Reste celle qui justifiait à elle seule d’acheter un billet pour la journée complète : Mavis Staples est notre octogénaire préférée. Accompagnée par son habituel groupe de tournée et de disques (excellent nouveau “We Get By“), elle maîtrise parfaitement l’art de nous prendre par la main. En ouverture, If you’re ready (Come go with me) sera le seul emprunt au répertoire familial paru sur Stax. Le reste du programme provient de ses disques les plus récents, y compris le dernier en date. D’un côté, on peut regretter la manière un peu offensive et électrique qu’a Mavis d’aborder aujourd’hui la scène (la mauvaise sonorité de la tente blues n’arrangeant pas la situation). En revanche, on ne peut que se réjouir de l’efficacité du propos, fort et direct : en concluant par No time for crying, la chanteuse est remontée et bouleversante en se déclarant « sick and tired » de cet homme qu’elle ne nomme jamais. Et d’annoncer qu’elle songe à se déclarer candidate à la présidence des États-Unis ! Du coup, on en oublierait presque que l’ancien enfant prodige Trombone Shorty s’est fendu d’une apparition chaleureuse et bien sentie sur l’excellent Who told you that. Échange musclé.
Day 6
Dur dur de commencer la journée sous une tente blues au son décidément brouillon et caverneux. Une légende locale comme Ernie Vincent accompagné de ses Top Notes mérite bien mieux. Pour se remettre, rien de tel qu’un bon bol d’air devant la scène Fais Do-do. Désormais bien connue en France, Leyla McCalla est désormais chez elle à La Nouvelle-Orléans, une ville où l’ancienne New-Yorkaise d’origine haïtienne a décidé de s’installer il y a dix ans. « Je n’aurais pas fait tout ça sans vivre à NOLA », raconte la jeune femme qui se souvient qu’il y a juste un an, elle se produisait sur la même scène quelques jours avant d’accoucher. Capitalist blues, Heavy as lead ou encore Même si la terre est ronde : comme il est agréable d’entendre résonner cette saine colère au milieu de ce temple de la sur-consommation qu’est aussi le Jazz Fest ! Plus loin, rendez-vous avec deux grands prêtres du funk made in New Orleans, le guitariste Leo Nocentelli et le big chief Donald Harrison, Jr. Les deux hommes se produisent en même temps mais sur deux scènes éloignées de quelques encablures. Spectacles distrayants et réjouissants à la fois.

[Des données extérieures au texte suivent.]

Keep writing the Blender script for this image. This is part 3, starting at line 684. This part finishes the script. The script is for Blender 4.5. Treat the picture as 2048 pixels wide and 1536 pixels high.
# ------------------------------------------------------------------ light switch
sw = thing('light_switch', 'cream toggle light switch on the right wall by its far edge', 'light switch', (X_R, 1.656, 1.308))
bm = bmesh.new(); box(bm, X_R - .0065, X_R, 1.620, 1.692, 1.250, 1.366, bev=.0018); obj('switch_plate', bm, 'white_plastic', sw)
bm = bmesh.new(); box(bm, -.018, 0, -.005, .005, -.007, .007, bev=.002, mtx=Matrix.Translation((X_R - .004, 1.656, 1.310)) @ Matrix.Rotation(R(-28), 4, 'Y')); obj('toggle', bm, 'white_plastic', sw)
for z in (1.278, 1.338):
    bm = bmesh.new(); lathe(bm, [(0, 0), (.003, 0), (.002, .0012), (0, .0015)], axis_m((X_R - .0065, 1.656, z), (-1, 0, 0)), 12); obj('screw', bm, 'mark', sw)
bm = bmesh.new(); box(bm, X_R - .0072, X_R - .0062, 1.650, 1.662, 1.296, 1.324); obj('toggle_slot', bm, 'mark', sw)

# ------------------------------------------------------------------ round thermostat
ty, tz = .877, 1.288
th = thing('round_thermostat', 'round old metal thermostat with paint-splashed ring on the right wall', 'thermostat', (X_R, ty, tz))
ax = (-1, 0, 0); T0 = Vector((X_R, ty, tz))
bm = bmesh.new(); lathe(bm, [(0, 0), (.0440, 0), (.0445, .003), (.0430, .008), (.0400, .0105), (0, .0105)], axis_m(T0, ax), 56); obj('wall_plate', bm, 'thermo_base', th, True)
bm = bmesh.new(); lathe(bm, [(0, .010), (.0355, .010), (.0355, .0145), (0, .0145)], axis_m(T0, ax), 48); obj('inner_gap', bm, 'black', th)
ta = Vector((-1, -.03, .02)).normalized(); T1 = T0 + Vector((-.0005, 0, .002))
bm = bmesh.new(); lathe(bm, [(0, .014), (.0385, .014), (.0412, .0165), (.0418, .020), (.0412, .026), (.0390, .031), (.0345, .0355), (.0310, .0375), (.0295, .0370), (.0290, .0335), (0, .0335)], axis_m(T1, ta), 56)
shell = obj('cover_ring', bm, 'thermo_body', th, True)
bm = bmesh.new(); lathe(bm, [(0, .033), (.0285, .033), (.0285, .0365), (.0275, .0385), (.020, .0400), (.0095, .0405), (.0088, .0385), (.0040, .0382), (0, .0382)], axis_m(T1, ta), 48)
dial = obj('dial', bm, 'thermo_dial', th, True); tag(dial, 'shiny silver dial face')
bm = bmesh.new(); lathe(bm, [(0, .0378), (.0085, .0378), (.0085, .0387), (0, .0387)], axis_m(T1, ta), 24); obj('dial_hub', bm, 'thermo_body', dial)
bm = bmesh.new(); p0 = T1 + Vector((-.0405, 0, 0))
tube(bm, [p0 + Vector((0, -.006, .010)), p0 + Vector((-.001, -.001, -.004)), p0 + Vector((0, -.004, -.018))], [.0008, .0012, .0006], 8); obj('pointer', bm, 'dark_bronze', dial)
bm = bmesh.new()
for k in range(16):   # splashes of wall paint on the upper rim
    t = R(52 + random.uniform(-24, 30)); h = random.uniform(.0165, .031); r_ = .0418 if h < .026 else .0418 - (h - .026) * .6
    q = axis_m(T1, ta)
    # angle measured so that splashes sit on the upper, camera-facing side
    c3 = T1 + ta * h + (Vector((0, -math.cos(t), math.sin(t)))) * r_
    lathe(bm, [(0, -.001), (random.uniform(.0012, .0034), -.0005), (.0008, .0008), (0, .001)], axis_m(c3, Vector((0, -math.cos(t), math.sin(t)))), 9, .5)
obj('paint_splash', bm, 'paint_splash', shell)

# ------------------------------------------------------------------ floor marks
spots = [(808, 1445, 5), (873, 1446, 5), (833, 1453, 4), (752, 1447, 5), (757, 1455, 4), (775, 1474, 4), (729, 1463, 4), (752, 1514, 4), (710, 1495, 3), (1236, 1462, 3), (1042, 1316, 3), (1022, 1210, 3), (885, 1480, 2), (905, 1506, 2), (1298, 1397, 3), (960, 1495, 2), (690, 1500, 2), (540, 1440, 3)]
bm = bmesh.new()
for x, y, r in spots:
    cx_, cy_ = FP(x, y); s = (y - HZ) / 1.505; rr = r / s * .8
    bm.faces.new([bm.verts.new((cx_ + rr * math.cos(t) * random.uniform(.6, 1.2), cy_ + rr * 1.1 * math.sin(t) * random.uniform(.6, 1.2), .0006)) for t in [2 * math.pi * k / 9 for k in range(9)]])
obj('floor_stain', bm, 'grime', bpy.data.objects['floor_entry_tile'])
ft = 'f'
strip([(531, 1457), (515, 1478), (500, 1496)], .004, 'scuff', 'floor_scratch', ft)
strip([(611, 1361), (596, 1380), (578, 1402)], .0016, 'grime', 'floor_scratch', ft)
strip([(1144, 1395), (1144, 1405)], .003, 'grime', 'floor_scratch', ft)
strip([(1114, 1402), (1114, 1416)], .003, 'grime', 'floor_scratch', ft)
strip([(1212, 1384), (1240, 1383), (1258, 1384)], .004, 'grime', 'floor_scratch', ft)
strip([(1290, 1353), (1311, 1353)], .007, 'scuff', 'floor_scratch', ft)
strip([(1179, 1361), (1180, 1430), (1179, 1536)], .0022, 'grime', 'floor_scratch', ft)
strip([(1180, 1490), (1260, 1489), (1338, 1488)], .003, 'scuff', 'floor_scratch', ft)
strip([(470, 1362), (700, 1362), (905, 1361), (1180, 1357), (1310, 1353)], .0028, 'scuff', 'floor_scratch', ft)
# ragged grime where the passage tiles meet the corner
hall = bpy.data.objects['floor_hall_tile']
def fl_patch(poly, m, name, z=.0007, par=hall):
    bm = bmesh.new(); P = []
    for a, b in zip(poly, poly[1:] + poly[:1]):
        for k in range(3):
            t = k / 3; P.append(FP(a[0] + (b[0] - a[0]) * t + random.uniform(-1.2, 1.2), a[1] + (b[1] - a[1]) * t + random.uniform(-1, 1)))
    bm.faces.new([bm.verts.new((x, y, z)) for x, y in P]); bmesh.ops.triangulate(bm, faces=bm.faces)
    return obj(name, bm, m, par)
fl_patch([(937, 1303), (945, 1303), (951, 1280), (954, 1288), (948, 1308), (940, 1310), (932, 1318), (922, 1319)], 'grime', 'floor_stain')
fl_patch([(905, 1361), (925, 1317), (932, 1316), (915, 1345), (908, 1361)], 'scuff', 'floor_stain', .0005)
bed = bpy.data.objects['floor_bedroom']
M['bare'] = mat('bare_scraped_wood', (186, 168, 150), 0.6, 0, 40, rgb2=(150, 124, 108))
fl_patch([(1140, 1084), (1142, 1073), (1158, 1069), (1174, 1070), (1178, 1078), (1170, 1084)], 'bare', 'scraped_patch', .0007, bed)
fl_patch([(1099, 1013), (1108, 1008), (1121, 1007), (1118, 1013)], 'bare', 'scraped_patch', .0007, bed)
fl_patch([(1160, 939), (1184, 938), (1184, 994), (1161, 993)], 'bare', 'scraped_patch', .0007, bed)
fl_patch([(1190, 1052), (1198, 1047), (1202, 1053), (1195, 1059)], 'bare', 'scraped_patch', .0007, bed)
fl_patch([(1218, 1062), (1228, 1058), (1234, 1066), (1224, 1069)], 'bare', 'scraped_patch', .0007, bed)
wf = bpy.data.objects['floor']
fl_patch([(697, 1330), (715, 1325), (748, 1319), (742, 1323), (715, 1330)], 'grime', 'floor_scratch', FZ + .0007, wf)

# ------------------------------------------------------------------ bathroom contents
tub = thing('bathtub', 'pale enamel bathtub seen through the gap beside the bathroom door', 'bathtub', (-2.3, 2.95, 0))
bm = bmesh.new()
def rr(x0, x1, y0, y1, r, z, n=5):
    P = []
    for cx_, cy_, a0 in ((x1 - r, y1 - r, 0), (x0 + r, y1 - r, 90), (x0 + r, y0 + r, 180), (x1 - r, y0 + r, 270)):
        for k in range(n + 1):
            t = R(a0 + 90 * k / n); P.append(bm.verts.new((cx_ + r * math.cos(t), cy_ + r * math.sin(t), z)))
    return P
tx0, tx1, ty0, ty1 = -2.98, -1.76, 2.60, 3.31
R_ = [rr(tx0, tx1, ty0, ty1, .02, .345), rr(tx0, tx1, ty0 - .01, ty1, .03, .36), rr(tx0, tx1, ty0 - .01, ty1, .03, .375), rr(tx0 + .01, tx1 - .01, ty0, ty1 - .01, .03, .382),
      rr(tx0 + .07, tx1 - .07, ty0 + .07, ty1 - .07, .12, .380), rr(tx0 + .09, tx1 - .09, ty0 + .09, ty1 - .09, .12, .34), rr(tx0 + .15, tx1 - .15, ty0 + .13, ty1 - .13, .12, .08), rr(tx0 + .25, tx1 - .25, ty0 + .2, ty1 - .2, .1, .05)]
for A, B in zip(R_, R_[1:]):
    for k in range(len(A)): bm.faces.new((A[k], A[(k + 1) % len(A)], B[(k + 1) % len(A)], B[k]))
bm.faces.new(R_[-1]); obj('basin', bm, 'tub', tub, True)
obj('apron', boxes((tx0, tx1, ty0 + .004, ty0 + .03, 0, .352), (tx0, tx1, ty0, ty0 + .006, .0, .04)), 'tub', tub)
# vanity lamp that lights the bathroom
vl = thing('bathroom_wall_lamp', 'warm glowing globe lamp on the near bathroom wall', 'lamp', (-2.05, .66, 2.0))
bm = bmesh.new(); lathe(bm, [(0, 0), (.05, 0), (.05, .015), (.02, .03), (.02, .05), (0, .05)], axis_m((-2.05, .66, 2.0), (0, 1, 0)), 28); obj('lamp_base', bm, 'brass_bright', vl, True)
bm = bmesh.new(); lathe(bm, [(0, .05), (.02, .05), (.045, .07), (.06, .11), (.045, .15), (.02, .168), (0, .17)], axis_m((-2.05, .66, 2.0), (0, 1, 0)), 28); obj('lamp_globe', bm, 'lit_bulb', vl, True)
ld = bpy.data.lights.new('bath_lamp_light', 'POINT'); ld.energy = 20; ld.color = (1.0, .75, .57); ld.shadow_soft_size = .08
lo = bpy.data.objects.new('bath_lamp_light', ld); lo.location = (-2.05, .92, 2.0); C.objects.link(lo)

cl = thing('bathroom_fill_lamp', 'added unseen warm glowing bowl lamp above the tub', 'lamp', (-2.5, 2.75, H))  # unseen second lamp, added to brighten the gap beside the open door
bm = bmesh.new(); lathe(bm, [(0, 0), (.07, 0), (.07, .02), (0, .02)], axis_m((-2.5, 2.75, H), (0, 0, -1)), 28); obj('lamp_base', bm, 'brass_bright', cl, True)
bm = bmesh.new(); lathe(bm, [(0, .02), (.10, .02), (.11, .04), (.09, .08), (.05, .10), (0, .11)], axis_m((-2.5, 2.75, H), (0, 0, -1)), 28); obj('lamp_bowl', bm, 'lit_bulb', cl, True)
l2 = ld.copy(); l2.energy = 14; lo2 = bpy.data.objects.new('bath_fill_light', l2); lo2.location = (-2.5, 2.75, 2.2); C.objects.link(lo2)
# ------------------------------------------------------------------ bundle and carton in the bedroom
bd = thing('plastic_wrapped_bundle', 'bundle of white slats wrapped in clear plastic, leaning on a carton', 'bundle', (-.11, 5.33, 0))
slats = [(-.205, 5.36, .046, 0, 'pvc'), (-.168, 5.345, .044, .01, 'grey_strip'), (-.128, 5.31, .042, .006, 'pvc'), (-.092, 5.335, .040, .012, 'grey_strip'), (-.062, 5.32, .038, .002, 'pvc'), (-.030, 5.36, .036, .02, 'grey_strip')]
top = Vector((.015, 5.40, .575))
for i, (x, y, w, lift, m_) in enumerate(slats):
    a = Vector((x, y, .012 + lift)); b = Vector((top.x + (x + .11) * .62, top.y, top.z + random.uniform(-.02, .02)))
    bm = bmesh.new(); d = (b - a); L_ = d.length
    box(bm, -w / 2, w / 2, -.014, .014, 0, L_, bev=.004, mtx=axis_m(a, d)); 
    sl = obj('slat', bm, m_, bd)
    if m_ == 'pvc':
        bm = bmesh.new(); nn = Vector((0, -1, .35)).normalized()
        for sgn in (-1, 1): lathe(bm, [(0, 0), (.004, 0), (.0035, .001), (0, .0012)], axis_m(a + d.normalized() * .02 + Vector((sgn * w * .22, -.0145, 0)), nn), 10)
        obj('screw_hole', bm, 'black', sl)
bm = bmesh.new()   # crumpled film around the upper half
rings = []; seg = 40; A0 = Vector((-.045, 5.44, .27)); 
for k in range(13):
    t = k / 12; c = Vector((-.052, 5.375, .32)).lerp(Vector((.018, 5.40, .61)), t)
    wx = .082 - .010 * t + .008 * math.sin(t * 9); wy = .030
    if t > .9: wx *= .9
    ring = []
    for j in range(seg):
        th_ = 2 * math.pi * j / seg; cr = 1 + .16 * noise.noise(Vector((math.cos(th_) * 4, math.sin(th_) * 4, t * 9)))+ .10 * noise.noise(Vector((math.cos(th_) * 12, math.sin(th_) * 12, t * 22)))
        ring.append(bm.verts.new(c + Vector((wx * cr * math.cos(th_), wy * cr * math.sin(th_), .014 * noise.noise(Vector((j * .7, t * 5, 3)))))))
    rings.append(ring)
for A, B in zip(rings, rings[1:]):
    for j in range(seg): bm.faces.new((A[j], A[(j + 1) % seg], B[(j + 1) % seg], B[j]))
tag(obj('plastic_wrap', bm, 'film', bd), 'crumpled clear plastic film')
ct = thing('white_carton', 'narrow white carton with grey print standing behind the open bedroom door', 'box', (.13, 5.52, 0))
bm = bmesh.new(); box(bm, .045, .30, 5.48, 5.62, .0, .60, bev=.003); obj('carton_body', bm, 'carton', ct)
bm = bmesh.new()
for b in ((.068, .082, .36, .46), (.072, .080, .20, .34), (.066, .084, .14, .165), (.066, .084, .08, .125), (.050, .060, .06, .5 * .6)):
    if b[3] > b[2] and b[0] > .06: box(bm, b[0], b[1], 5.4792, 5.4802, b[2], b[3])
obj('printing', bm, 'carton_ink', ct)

La fin de l’après-midi approche et c’est bientôt l’heure du star time. En apéritif, on se sert une bonne dose de gospel contemporain avec une ancienne vedette de la télé américaine, Bobby Jones, from Nashville. On s’offre ensuite une rasade de jazz libre avec l’impressionnant et ébouriffant saxophoniste Kamasi Washington. Dommage que ni l’heure ni le lieu (en plein jour et en plein air) n’offrent les conditions ad hoc pour apprécier ces performances.
17h55 : avec dix inhabituelles minutes de retard sur l’horaire annoncé, Gladys Knight apparaît du fond de la scène Congo Square. On ne sait pas trop à quoi s’attendre de la part de cette recordwoman des hits. Assez naturellement, elle a disparu des radars depuis plusieurs années et pourtant, la première surprise, visuelle, est bonne : ce n’est pas une vieille femme qui s’adresse à nous, mais une élégante à qui on donnerait facilement vingt ans de moins. Sauf que chemin faisant, la fraîcheur initiale laisse place à une nostalgie ou à un opportunisme un peu encombrants. Rappeler que c’est elle et non Marvin Gaye qui a fait connaître en premier I heard it through the grapevine, pourquoi pas ; mais emprunter Stay with me à Sam Smith n’était pas indispensable, surtout lors d’un concert si court (à 19 heures, la cloche sonne pour tout le monde). Bavarde, assez fatiguée mais visiblement très émue, Gladys Knight a sans doute conservé toute sa classe, mais elle a perdu de sa superbe. On se couche avec l’espoir que demain, à la même heure, sa consœur Diana Ross saura nous séduire davantage.